Scenes as source code:
--- BEGIN ---

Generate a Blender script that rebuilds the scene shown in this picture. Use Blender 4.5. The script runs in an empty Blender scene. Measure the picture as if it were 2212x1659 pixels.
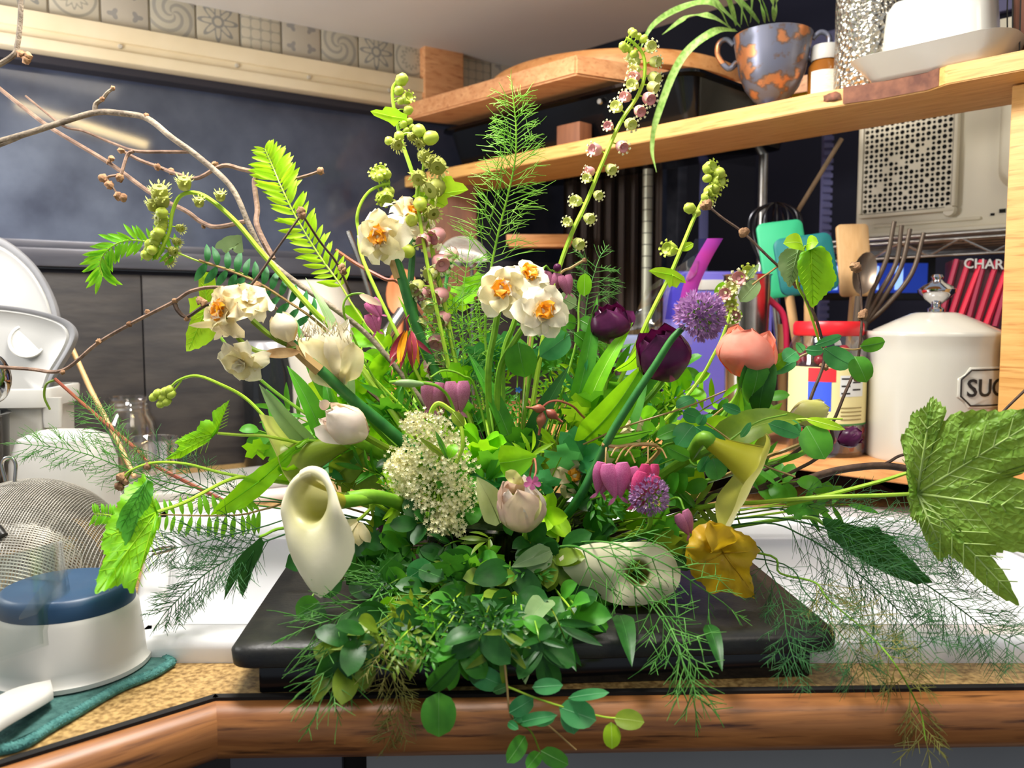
import bpy, bmesh, math, random
from math import sin, cos, pi, radians, sqrt, atan2
from mathutils import Vector as V, Matrix as MX, noise

R = random.Random(11)
SC = bpy.context.scene
COL = SC.collection

# ------------------------------------------------------------------ camera
F, CX, CY, PITCH = 1800.0, 1106.0, 829.5, radians(4.4)
ZC = 0.90                                  # counter height
EYE = V((0.0, 0.0, 1.15))
cam_d = bpy.data.cameras.new('camera')
cam_d.sensor_width = 36.0
cam_d.lens = 36.0 * F / 2212.0
cam_d.clip_start = 0.02
cam_d.dof.use_dof = True
cam_d.dof.focus_distance = 0.70
cam_d.dof.aperture_fstop = 8.5
cam = bpy.data.objects.new('camera', cam_d)
cam.location = EYE
cam.rotation_euler = (pi / 2 - PITCH, 0, 0)
COL.objects.link(cam)
SC.camera = cam

# ------------------------------------------------------------------ light and exposure
SC.view_settings.view_transform = 'Standard'
SC.view_settings.look = 'None'
SC.view_settings.exposure = 0.15
SC.view_settings.gamma = 1.0
SC.view_settings.use_curve_mapping = False
try:
    SC.cycles.transparent_max_bounces = 24
except AttributeError:
    pass
w = bpy.data.worlds.new('world')
SC.world = w
w.use_nodes = True
w.node_tree.nodes['Background'].inputs[0].default_value = (0.80, 0.88, 1.0, 1)
w.node_tree.nodes['Background'].inputs[1].default_value = 0.38


def area(name, loc, target, size, sizey, power, col):
    d = bpy.data.lights.new(name, 'AREA')
    d.shape = 'RECTANGLE'
    d.size, d.size_y = size, sizey
    d.energy = power
    d.color = col
    o = bpy.data.objects.new(name, d)
    o.location = loc
    o.rotation_euler = (V(target) - V(loc)).to_track_quat('-Z', 'Y').to_euler()
    COL.objects.link(o)
    return o


area('sink_lamp', (-0.19, 0.67, 1.84), (-0.02, 0.88, 0.95), 0.36, 0.22, 17.0, (1.0, 0.965, 0.91))
area('soffit_fill', (-0.95, 0.72, 1.36), (-0.25, 1.20, 1.75), 0.30, 0.22, 8.0, (1.0, 0.97, 0.94))  # added fill light out of view, brightens the soffit from below
area('room_lamp', (0.75, -0.5, 2.4), (0.45, 1.0, 1.0), 0.7, 0.7, 9.0, (1.0, 0.88, 0.72))

# ------------------------------------------------------------------ picture helpers (where a sight line meets a depth)
CP, SP = cos(PITCH), sin(PITCH)


def ray(px, py):
    x, z = (px - CX) / F, -(py - CY) / F
    return V((x, CP + z * SP, -SP + z * CP))


def P(px, py, d):
    v = ray(px, py)
    return EYE + v * (d / v.y)


def PZ(px, py, z):
    v = ray(px, py)
    return EYE + v * ((z - EYE.z) / v.z)


def S(n, d):
    return n * d / F


# ------------------------------------------------------------------ mesh helpers
class MB:
    def __init__(s):
        s.v, s.f, s.m = [], [], []

    def add(s, vs, fs, mi=0, mx=None):
        o = len(s.v)
        s.v += [mx @ V(v) for v in vs] if mx is not None else [V(v) for v in vs]
        s.f += [tuple(i + o for i in f) for f in fs]
        s.m += [mi] * len(fs)
        return s


ROOT = {}
IDM = MX.Identity(4)


def mesh(name, mb, mats, inv=None, sharp=50):
    me = bpy.data.meshes.new(name)
    vs = [inv @ v for v in mb.v] if inv is not None else mb.v
    me.from_pydata([tuple(v) for v in vs], [], mb.f)
    for m in (mats if isinstance(mats, (list, tuple)) else [mats]):
        me.materials.append(m)
    if any(mb.m):
        me.polygons.foreach_set('material_index', mb.m)
    me.polygons.foreach_set('use_smooth', [True] * len(me.polygons))
    if sharp:
        me.set_sharp_from_angle(angle=radians(sharp))
    me.update()
    return me


def tagp(o, label, cat, group=None, kind=None):
    if label:
        o['label'] = label
    if cat:
        o['category'] = cat
    if group:
        o['group'] = group
    if kind:
        o['kind'] = kind
    return o


def thing(name, label, cat, loc, rotz=0.0, group=None):
    o = bpy.data.objects.new(name, None)
    o.empty_display_size = 0.01
    COL.objects.link(o)
    o.location = loc
    o.rotation_euler = (0, 0, rotz)
    ROOT[o.name] = MX.Translation(V(loc)) @ MX.Rotation(rotz, 4, 'Z')
    return tagp(o, label, cat, group)


def part(name, mb, mats, parent, local=False, label=None, stuff=False, sharp=50):
    W = ROOT[parent.name]
    me = mesh(name, mb, mats, None if local else W.inverted(), sharp)
    o = bpy.data.objects.new(name, me)
    COL.objects.link(o)
    o.parent = parent
    ROOT[o.name] = W
    if label:
        o['label'] = label
    if stuff:
        o['kind'] = 'stuff'
    return o


def inst(name, me, parent, mx, local=False):
    o = bpy.data.objects.new(name, me)
    COL.objects.link(o)
    o.parent = parent
    o.matrix_local = mx if local else ROOT[parent.name].inverted() @ mx
    ROOT[o.name] = ROOT[parent.name]
    return o


def solo(name, mb, mats, label, cat, loc, rotz=0.0, group=None, local=False, kind=None, sharp=50):
    W = MX.Translation(V(loc)) @ MX.Rotation(rotz, 4, 'Z')
    o = bpy.data.objects.new(name, mesh(name, mb, mats, None if local else W.inverted(), sharp))
    COL.objects.link(o)
    o.location = loc
    o.rotation_euler = (0, 0, rotz)
    ROOT[o.name] = W
    return tagp(o, label, cat, group, kind)


def struct(name, mb, mats, loc=(0, 0, 0), rotz=0.0, local=False):
    return solo(name, mb, mats, None, None, loc, rotz, None, local, 'structure')


def box(mb, c, s, bevel=0.0, mi=0, mx=None, seg=2):
    bm = bmesh.new()
    bmesh.ops.create_cube(bm, size=1.0)
    for v in bm.verts:
        v.co = V((v.co.x * s[0] + c[0], v.co.y * s[1] + c[1], v.co.z * s[2] + c[2]))
    if bevel:
        bmesh.ops.bevel(bm, geom=bm.edges[:], offset=bevel, segments=seg, affect='EDGES', profile=0.6)
    bm.verts.index_update()
    mb.add([v.co.copy() for v in bm.verts], [[v.index for v in f.verts] for f in bm.faces], mi, mx)
    bm.free()
    return mb


def prism(mb, poly, z0, z1, mi=0, mx=None, bevel=0.0):
    bm = bmesh.new()
    vs = [bm.verts.new((p[0], p[1], z0)) for p in poly]
    f = bm.faces.new(vs)
    r = bmesh.ops.extrude_face_region(bm, geom=[f])
    for g in r['geom']:
        if isinstance(g, bmesh.types.BMVert):
            g.co.z = z1
    bmesh.ops.recalc_face_normals(bm, faces=bm.faces[:])
    if bevel:
        bmesh.ops.bevel(bm, geom=bm.edges[:], offset=bevel, segments=2, affect='EDGES')
    bm.verts.index_update()
    mb.add([v.co.copy() for v in bm.verts], [[v.index for v in f.verts] for f in bm.faces], mi, mx)
    bm.free()
    return mb


def loft(mb, rings, mi=0, mx=None, caps=(True, True), closed=True):
    n = len(rings[0])
    vs = [p for r in rings for p in r]
    fs = []
    for i in range(len(rings) - 1):
        for j in range(n if closed else n - 1):
            k = (j + 1) % n
            fs.append((i * n + j, i * n + k, (i + 1) * n + k, (i + 1) * n + j))
    if caps[0]:
        fs.append(tuple(range(n - 1, -1, -1)))
    if caps[1]:
        fs.append(tuple(range((len(rings) - 1) * n, len(rings) * n)))
    return mb.add(vs, fs, mi, mx)


def lathe(mb, prof, n=32, mi=0, mx=None, caps=(False, False)):
    return loft(mb, [[V((r * cos(2 * pi * j / n), r * sin(2 * pi * j / n), z)) for j in range(n)] for r, z in prof], mi, mx, caps)


def rrect(hx, hy, r, z, n=6):
    out = []
    r = min(r, hx * .999, hy * .999)
    for cx, cy, a in ((hx - r, hy - r, 0), (-hx + r, hy - r, pi / 2), (-hx + r, -hy + r, pi), (hx - r, -hy + r, 1.5 * pi)):
        for i in range(n + 1):
            t = a + pi / 2 * i / n
            out.append(V((cx + r * cos(t), cy + r * sin(t), z)))
    return out


def rloft(mb, secs, mi=0, mx=None, caps=(True, True)):
    return loft(mb, [rrect(*s) for s in secs], mi, mx, caps)


def cr(pts, n=6):
    """Catmull-Rom through the points"""
    pts = [V(p) for p in pts]
    if len(pts) == 2:
        return [pts[0].lerp(pts[1], i / n) for i in range(n + 1)]
    out = []
    for i in range(len(pts) - 1):
        p0 = pts[i - 1] if i else pts[0] * 2 - pts[1]
        p1, p2 = pts[i], pts[i + 1]
        p3 = pts[i + 2] if i + 2 < len(pts) else pts[i + 1] * 2 - pts[i]
        for k in range(n):
            t = k / n
            out.append(0.5 * ((2 * p1) + (p2 - p0) * t + (2 * p0 - 5 * p1 + 4 * p2 - p3) * t * t + (3 * p1 - p0 - 3 * p2 + p3) * t ** 3))
    out.append(pts[-1])
    return out


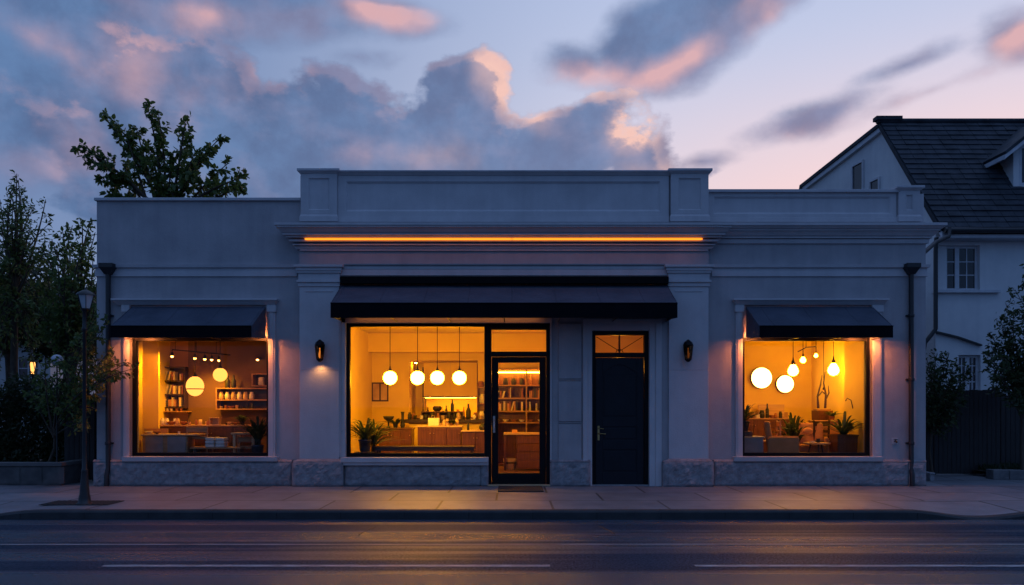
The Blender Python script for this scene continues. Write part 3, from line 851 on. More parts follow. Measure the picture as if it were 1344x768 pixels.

--- END ---

§ Stated problem: Take the lines from the first line of the entries through the line with "CP, SP = cos(PITCH), sin(PITCH)", inclusive, and give them again exactly, minus any pictures.

§ Response to the task:
Generate a Blender script that rebuilds the scene shown in this picture. Use Blender 4.5. The script runs in an empty Blender scene. Measure the picture as if it were 2212x1659 pixels.
import bpy, bmesh, math, random
from math import sin, cos, pi, radians, sqrt, atan2
from mathutils import Vector as V, Matrix as MX, noise

R = random.Random(11)
SC = bpy.context.scene
COL = SC.collection

# ------------------------------------------------------------------ camera
F, CX, CY, PITCH = 1800.0, 1106.0, 829.5, radians(4.4)
ZC = 0.90                                  # counter height
EYE = V((0.0, 0.0, 1.15))
cam_d = bpy.data.cameras.new('camera')
cam_d.sensor_width = 36.0
cam_d.lens = 36.0 * F / 2212.0
cam_d.clip_start = 0.02
cam_d.dof.use_dof = True
cam_d.dof.focus_distance = 0.70
cam_d.dof.aperture_fstop = 8.5
cam = bpy.data.objects.new('camera', cam_d)
cam.location = EYE
cam.rotation_euler = (pi / 2 - PITCH, 0, 0)
COL.objects.link(cam)
SC.camera = cam

# ------------------------------------------------------------------ light and exposure
SC.view_settings.view_transform = 'Standard'
SC.view_settings.look = 'None'
SC.view_settings.exposure = 0.15
SC.view_settings.gamma = 1.0
SC.view_settings.use_curve_mapping = False
try:
    SC.cycles.transparent_max_bounces = 24
except AttributeError:
    pass
w = bpy.data.worlds.new('world')
SC.world = w
w.use_nodes = True
w.node_tree.nodes['Background'].inputs[0].default_value = (0.80, 0.88, 1.0, 1)
w.node_tree.nodes['Background'].inputs[1].default_value = 0.38


def area(name, loc, target, size, sizey, power, col):
    d = bpy.data.lights.new(name, 'AREA')
    d.shape = 'RECTANGLE'
    d.size, d.size_y = size, sizey
    d.energy = power
    d.color = col
    o = bpy.data.objects.new(name, d)
    o.location = loc
    o.rotation_euler = (V(target) - V(loc)).to_track_quat('-Z', 'Y').to_euler()
    COL.objects.link(o)
    return o


area('sink_lamp', (-0.19, 0.67, 1.84), (-0.02, 0.88, 0.95), 0.36, 0.22, 17.0, (1.0, 0.965, 0.91))
area('soffit_fill', (-0.95, 0.72, 1.36), (-0.25, 1.20, 1.75), 0.30, 0.22, 8.0, (1.0, 0.97, 0.94))  # added fill light out of view, brightens the soffit from below
area('room_lamp', (0.75, -0.5, 2.4), (0.45, 1.0, 1.0), 0.7, 0.7, 9.0, (1.0, 0.88, 0.72))

# ------------------------------------------------------------------ picture helpers (where a sight line meets a depth)
CP, SP = cos(PITCH), sin(PITCH)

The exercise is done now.